Rita Olivieri-Godet em Viva o povo brasileiro: a ficção de uma nação plural (2014), ao considerar o conjunto de obras ficcionais de João Ubaldo aponta que:

“A ficção ubaldiana nutre-se da experiência vivida conectada ao contexto histórico e alimentada pela memória individual, familiar e coletiva. […]Ribeiro opta por incorporar múltiplas visões da nação brasileira, adotando uma perspectiva de confronto ideológico que o conduz a englobar diferentes discursos e desvendar os interesses que lhes são subjacentes” (p.28)

A narrativa de Ubaldo também se propõe a contar alguns eventos da história oficial do Brasil, dentre eles as lutas e movimentações em prol da independência, da abolição da escravatura, tematiza a guerra dos farrapos e a guerra do Paraguai, entre outros eventos descritos ao longo do livro. Viva o povo brasileiro compreende um período de quatro séculos de história e é narrado por personagens que se identificam como sendo o próprio povo brasileiro. Na obra, João Ubaldo Ribeiro mistura história e ficção para contar o processo de construção do projeto de nação brasileira, trazendo personagens indígenas, negros, europeus e, principalmente, aqueles considerados mestiços, frutos da forçosa miscigenação  característica da construção da nacionalidade brasileira.

O trabalho de Ana Gonçalves também combina história e ficção se desdobrando numa narrativa acerca da vida Kehinde, uma mulher negra africana que vivencia tanto o cotidiano de um Brasil colonial e as vicissitudes da maternidade, como também, fatos históricos como o levante dos Malês, o processo de escravização, o retorno ao continente africano e diversos outros desdobramentos desse período, no entanto quem narra sua própria história é a personagem Kehinde.

Ao ponderar sobre ambas as produções percebo que representam extensos trabalhos de pesquisa e manipulação de arquivos. Embora tenham sido publicados em séculos distintos – com cerca de 22 anos de diferença -,  cada uma das obras assume o compromisso de desmontar e propor outras enunciações acerca do que conhecemos como  história oficial do Brasil. Mas me interessa observar também se o modo de fatura das obras e a recepção que obtiveram mantêm relações com o contexto em que foram produzidas e publicadas. 

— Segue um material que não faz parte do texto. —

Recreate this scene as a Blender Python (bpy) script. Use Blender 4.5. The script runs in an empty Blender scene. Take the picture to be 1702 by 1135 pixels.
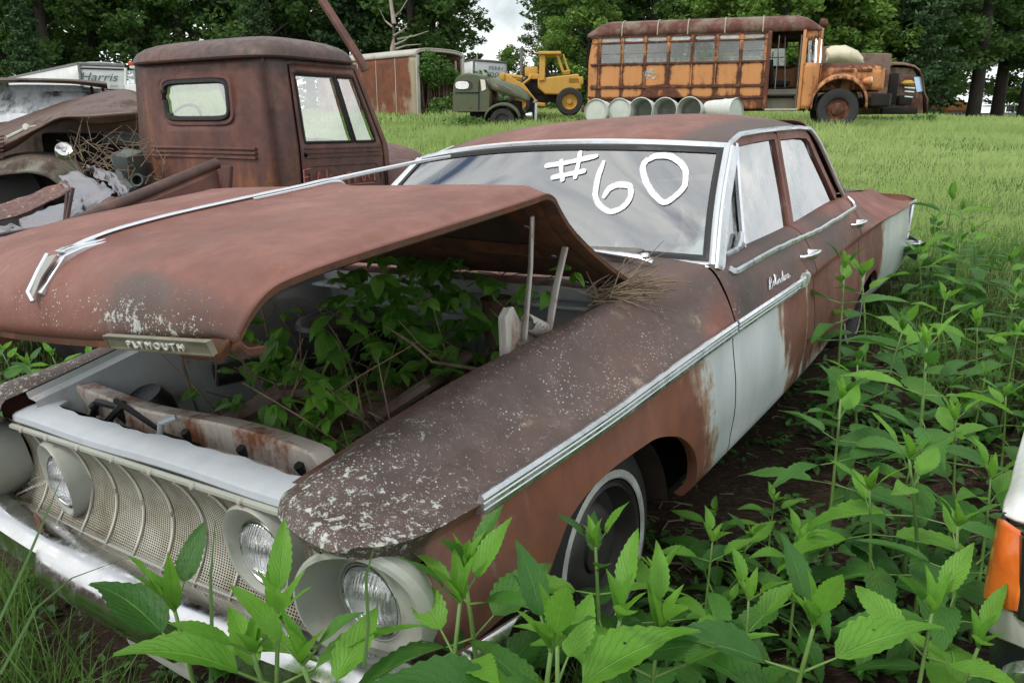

 No final do século XX, o romance de Ubaldo parece ser uma espécie de saga que quer encerrar um tema problemático para os estudos literários: a relação entre a literatura e a identidade nacional. Já nos primeiros anos do século XXI, a narrativa de Gonçalves parece mais atenta a uma transformação social que afeta a literatura de “fora”, e que sugere um país que quer (re)construir para si uma outra história. Mas se é mesmo assim só a pesquisa vai dizer, esse aqui é o ponto de partida.